Why is the felt experience of consciousness not taken seriously by the scientific community...

>disinterested non-object observer
>to design experiments

In what way to humans qualify as this?

>Why is the felt experience of consciousness not taken seriously by the scientific community?
It is by psychology, the field of science that pertains to those experiences, and also in neuroscience, which is related.

>psychedelic states of consciousness.
What do you mean by "taken seriously"? If you mean why don't people believe your hallucinations are real, it's because all the drugs do is cause your brain, your tool for perceiving reality, to malfunction.

>consciousness is the first thing we can observe
Not true. To observe your consciousness is to observe yourself being conscious of something, ergo you have to be conscious of something external first. But this is a minor point.

>But this is a minor point.

No, it's a wrong point. Conscious phenomena can correlate with objects observed though sense perception, but there's no reason why what you are 'conscious of' necessarily has to be external, even though in humans such phenomena tend to be based on currently or previously encountered patterns that first arise through sense perception.

>Why is blah blah blah psychedelics blah blah consciousness yada yada scientific community
There is far more important, pressing science to research that will further benefit the advancement of humankind and the well-being of daily human life than the understanding of it.

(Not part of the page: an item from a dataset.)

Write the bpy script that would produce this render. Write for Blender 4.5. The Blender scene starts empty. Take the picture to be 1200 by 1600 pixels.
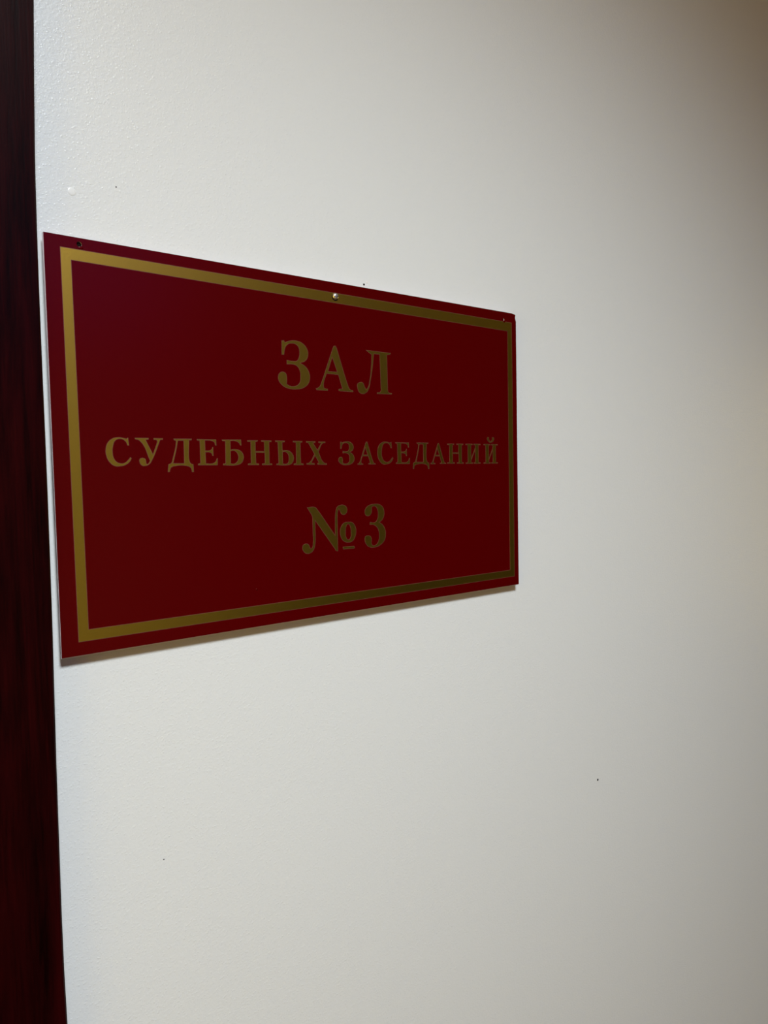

consciousness doesn't exist

>Consciousness is real and can be observed by any sentient being, just as much as atoms and rocks.
That's not true. Ten different people can look at the same rock one person is holding. Ten different people can't look at the same alleged "consciousness" one person is reporting.
Now they could all look at the *report* of that alleged "consciousness" if it's written down (or hear the report if it's spoken).
And of course that's what you actually deal in terms of if you want to be "scientific" about it: reports / behavior.
You don't assume what the person reports has any literal reality to it, you just work with the actually observable behavior they're presenting (or their physiology e.g. a brain scan).